OF THE PASSION CAUSED BY THE SUBLIME.
The passion caused by the great and sublime in nature, when those causes operate most powerfully, is astonishment: and astonishment is that state of the soul in which all its motions are suspended, with some degree of horror.[11] In this case the mind is so entirely filled with its object, that it cannot entertain any other, nor by consequence reason on that object which employs it. Hence arises the great power of the sublime, that, far from being produced by them, it anticipates our reasonings, and hurries us on by an irresistible force. Astonishment, as I have said, is the effect of the sublime in its highest degree; the inferior effects are admiration, reverence, and respect.
SECTION II.
TERROR.
No passion so effectually robs the mind of all its powers of acting and reasoning as fear.[12] For fear being an apprehension of pain or death, it operates in a manner that resembles actual pain.
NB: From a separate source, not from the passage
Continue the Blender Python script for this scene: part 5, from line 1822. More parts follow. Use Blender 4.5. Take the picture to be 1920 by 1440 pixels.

Whatever therefore is terrible, with regard to sight, is sublime too, whether this cause of terror be endued with greatness of dimensions or not; for it is impossible to look on anything as trifling, or contemptible, that may be dangerous. There are many animals, who, though far from being large, are yet capable of raising ideas of the sublime, because they are considered as objects of terror. As serpents and poisonous animals of almost all kinds. And to things of great dimensions, if we annex an adventitious idea of terror, they become without comparison greater.